◆ **DATASET ENTRIES**
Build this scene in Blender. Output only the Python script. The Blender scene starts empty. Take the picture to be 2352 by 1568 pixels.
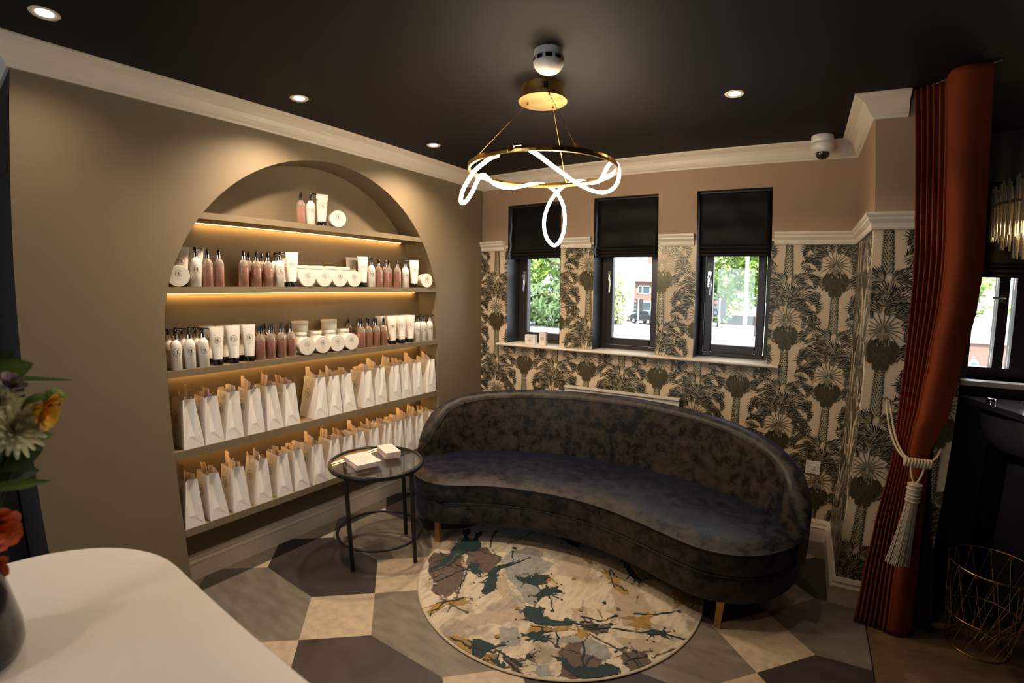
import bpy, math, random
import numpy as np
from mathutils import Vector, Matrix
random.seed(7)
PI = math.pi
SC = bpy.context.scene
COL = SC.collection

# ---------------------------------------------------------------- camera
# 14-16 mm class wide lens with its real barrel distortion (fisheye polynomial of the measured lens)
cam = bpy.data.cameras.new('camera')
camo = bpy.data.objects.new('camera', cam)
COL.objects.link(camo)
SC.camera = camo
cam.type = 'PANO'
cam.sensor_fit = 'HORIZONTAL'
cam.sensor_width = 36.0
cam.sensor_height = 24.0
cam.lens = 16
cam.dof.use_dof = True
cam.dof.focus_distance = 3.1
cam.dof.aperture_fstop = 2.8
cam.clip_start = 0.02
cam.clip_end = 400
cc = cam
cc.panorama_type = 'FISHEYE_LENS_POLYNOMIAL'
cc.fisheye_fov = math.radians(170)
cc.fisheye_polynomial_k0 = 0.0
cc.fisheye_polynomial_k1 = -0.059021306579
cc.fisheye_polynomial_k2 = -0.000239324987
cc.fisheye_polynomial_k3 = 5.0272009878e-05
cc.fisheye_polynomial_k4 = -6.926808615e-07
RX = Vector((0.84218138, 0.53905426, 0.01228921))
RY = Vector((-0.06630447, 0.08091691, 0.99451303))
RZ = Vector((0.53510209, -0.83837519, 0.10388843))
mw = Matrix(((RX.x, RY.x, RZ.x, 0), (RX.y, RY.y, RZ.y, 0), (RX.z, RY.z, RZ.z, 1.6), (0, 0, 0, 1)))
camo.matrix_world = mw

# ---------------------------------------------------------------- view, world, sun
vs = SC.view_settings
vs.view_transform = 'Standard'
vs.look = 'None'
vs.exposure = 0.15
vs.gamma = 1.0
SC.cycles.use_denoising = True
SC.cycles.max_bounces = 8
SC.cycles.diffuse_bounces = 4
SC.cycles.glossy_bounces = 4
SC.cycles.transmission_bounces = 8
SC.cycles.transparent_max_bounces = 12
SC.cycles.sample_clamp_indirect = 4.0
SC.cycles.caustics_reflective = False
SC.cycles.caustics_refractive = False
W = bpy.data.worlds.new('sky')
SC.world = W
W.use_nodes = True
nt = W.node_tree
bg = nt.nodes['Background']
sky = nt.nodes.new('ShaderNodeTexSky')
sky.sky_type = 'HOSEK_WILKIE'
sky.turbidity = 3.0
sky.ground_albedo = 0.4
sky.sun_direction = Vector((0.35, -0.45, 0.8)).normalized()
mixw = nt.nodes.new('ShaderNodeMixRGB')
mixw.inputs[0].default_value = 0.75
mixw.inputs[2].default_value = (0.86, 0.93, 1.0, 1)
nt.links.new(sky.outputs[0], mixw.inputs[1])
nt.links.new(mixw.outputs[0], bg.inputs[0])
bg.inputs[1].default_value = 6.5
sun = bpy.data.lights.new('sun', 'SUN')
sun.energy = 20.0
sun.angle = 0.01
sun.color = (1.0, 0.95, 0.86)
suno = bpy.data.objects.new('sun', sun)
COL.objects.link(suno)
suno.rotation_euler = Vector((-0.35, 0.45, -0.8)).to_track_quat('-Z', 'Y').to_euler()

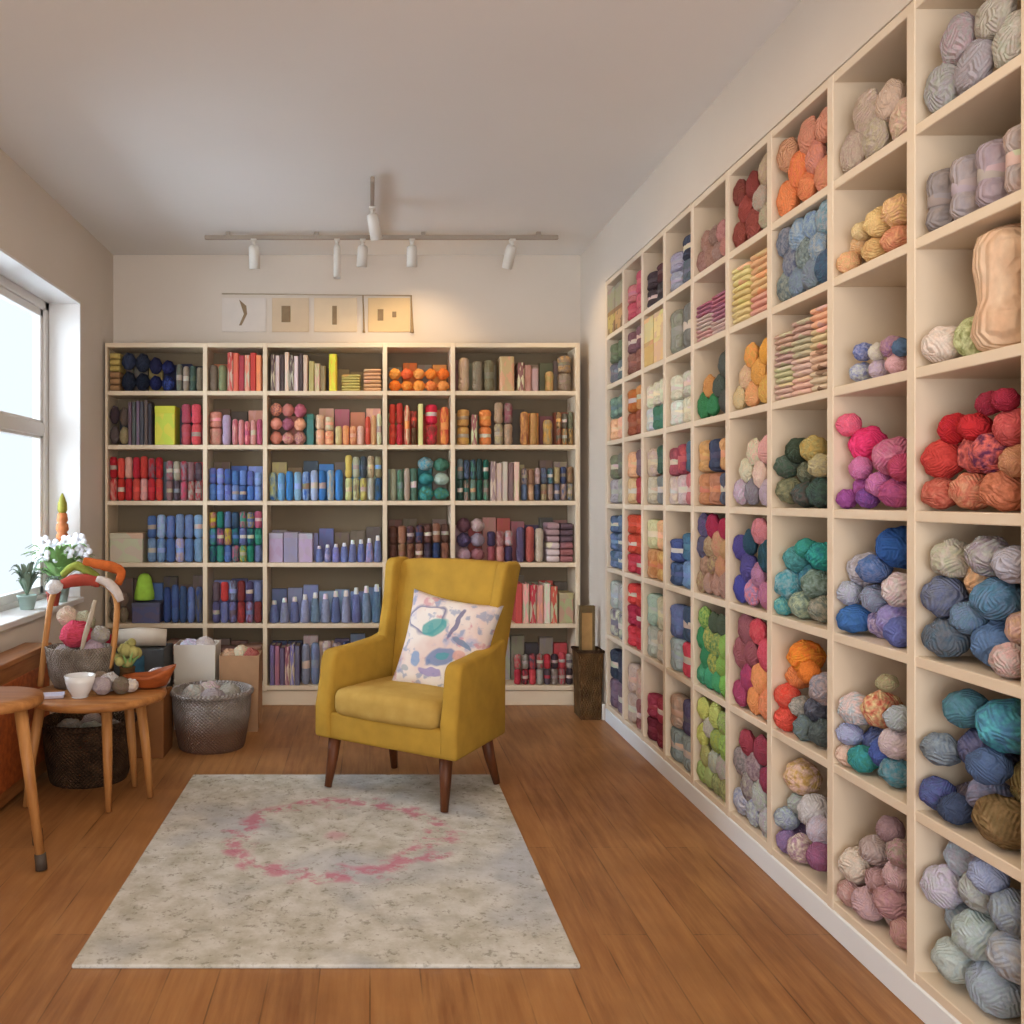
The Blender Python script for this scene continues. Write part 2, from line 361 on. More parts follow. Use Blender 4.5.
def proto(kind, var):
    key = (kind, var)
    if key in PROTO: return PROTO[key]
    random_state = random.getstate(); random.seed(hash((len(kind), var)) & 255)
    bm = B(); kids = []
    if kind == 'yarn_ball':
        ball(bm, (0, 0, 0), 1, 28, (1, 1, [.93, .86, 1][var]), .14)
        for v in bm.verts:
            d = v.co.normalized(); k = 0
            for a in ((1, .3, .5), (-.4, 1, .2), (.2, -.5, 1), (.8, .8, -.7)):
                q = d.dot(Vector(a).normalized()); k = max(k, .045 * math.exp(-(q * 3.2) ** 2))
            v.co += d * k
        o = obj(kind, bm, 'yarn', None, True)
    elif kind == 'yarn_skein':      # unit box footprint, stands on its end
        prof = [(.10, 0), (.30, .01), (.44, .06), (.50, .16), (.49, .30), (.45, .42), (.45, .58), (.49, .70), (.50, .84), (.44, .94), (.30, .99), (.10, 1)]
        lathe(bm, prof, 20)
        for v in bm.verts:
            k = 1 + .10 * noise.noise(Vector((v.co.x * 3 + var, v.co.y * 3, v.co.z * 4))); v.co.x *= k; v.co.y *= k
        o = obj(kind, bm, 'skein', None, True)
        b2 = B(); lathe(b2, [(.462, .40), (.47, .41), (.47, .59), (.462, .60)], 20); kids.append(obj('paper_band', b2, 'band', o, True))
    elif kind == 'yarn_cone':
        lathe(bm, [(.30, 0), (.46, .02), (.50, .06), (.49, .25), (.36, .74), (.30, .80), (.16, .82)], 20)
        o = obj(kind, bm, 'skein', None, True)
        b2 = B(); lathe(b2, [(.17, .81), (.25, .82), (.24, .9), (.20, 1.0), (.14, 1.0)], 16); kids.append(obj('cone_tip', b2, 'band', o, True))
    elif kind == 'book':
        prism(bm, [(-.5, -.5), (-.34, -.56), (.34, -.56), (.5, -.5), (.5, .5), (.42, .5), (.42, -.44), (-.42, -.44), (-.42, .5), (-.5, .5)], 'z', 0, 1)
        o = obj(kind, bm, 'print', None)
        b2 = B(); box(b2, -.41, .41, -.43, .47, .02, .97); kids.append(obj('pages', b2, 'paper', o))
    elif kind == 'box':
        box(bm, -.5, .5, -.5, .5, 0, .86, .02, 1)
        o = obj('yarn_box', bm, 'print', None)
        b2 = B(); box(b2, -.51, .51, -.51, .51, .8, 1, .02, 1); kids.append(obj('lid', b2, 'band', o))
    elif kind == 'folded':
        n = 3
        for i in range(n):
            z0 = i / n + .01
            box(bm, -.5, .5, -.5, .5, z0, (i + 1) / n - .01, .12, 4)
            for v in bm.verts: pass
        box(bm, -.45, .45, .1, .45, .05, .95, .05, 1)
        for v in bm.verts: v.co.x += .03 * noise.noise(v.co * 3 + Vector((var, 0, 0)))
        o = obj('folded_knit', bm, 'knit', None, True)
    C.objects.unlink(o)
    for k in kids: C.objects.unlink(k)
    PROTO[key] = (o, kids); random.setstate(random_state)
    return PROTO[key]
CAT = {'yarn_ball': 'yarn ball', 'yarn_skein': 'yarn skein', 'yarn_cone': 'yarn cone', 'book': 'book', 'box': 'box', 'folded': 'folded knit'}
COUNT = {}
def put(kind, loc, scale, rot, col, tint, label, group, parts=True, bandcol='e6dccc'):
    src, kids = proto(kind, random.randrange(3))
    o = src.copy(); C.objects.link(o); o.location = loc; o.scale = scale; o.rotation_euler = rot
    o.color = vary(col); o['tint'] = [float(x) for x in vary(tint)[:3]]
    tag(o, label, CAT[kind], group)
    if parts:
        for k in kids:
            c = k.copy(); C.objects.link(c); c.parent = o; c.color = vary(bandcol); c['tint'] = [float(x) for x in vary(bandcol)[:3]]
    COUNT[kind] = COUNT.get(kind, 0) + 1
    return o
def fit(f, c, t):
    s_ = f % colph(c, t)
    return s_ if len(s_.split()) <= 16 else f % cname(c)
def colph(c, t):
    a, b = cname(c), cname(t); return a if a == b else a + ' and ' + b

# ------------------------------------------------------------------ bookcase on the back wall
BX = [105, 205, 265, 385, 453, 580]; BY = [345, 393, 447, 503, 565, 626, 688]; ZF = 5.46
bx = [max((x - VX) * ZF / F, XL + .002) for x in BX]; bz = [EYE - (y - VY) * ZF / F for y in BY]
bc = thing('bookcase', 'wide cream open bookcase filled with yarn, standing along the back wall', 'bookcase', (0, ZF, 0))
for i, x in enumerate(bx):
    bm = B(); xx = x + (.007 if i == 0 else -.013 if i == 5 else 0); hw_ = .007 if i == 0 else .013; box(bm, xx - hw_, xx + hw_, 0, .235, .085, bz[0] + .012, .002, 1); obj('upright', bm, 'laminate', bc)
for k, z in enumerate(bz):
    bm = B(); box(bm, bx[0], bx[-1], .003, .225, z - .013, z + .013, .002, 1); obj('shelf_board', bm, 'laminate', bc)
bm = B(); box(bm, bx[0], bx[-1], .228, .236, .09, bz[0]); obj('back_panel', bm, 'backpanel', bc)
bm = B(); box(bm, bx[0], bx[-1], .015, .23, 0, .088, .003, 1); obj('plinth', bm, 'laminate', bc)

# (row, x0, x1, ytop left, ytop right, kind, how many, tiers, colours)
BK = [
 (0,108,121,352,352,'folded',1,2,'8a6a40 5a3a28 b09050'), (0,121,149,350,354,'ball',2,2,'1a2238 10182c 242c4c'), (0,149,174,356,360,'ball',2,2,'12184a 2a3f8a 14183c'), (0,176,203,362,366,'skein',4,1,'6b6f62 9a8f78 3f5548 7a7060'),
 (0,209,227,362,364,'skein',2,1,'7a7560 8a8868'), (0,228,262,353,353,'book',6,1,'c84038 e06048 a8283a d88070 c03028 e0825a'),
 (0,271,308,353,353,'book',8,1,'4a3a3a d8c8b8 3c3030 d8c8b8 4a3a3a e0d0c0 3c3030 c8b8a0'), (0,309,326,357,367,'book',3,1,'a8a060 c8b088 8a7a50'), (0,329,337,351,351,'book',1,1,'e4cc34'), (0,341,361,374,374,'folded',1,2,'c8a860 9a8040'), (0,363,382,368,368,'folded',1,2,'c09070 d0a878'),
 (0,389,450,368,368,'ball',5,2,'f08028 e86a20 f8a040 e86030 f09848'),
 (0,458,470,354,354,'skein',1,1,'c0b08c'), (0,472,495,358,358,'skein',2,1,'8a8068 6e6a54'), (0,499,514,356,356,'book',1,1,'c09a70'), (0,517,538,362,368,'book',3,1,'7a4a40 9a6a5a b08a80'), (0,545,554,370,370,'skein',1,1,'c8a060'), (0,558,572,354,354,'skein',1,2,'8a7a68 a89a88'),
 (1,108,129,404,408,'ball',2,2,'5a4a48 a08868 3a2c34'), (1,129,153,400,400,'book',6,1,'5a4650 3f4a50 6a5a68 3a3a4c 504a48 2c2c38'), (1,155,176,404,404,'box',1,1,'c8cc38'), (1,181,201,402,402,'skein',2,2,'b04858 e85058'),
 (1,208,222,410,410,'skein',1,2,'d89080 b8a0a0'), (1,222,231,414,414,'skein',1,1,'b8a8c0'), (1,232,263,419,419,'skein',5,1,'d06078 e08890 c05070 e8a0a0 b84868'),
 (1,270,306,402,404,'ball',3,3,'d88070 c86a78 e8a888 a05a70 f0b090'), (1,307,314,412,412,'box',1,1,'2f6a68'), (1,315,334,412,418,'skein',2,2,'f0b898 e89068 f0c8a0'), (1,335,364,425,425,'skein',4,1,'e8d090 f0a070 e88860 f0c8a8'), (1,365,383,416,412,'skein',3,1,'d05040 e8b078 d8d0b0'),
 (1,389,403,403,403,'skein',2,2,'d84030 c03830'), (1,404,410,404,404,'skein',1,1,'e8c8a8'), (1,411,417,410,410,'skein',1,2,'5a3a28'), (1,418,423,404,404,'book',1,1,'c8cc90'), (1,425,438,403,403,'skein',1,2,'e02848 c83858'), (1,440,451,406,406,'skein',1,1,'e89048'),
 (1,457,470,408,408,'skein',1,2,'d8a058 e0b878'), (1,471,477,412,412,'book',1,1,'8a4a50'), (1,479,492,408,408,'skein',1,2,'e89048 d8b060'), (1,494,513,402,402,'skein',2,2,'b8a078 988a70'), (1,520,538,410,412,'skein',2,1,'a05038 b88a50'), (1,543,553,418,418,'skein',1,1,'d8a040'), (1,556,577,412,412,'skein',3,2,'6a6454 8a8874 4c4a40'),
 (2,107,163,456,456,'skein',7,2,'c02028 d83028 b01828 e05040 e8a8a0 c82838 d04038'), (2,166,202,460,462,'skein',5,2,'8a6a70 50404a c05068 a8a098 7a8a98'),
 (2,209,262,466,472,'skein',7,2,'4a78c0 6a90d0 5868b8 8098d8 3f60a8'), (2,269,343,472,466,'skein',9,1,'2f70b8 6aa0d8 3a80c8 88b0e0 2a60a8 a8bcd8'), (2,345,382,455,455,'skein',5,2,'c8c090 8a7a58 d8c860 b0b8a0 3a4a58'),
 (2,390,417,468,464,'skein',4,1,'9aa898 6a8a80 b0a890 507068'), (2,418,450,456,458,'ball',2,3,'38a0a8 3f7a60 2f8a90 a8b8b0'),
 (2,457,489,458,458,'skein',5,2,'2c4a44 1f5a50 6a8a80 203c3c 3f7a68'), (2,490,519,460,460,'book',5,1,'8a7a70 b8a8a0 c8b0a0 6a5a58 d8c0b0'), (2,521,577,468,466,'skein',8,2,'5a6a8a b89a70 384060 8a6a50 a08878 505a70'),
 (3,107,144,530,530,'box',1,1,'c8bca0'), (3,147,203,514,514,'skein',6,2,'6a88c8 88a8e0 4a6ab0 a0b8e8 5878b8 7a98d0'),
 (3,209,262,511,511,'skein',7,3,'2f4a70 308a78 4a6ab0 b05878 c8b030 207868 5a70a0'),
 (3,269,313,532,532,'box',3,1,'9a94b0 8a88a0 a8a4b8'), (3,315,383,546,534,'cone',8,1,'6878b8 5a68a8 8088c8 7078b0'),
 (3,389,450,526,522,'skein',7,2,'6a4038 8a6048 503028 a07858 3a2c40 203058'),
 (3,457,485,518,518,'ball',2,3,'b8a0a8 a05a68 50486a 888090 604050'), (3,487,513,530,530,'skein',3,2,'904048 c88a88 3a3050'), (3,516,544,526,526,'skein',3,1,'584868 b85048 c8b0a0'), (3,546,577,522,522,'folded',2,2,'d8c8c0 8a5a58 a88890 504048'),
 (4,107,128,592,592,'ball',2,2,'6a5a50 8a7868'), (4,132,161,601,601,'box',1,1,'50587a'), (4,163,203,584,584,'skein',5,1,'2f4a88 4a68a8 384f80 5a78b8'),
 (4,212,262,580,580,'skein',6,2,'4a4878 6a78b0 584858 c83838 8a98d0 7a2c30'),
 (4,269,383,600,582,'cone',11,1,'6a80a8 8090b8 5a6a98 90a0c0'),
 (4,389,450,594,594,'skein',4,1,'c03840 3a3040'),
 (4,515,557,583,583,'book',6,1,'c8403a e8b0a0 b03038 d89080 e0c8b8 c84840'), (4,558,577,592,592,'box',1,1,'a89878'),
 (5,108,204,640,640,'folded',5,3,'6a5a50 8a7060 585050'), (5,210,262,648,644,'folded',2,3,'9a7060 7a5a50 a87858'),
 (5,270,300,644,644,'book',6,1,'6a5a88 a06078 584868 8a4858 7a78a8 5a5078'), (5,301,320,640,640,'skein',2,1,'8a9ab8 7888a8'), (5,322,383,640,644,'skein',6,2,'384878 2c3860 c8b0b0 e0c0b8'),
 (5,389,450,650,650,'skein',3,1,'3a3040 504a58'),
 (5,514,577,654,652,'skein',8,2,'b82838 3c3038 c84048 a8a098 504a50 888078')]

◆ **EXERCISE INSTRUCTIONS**
Repeat the lines from where the entries begin to the line with "COL = SC.collection", both included. Any picture is left out.

◆ **RESULT OF THE TASK**
Build this scene in Blender. Output only the Python script. The Blender scene starts empty. Take the picture to be 2352 by 1568 pixels.
import bpy, math, random
import numpy as np
from mathutils import Vector, Matrix
random.seed(7)
PI = math.pi
SC = bpy.context.scene
COL = SC.collection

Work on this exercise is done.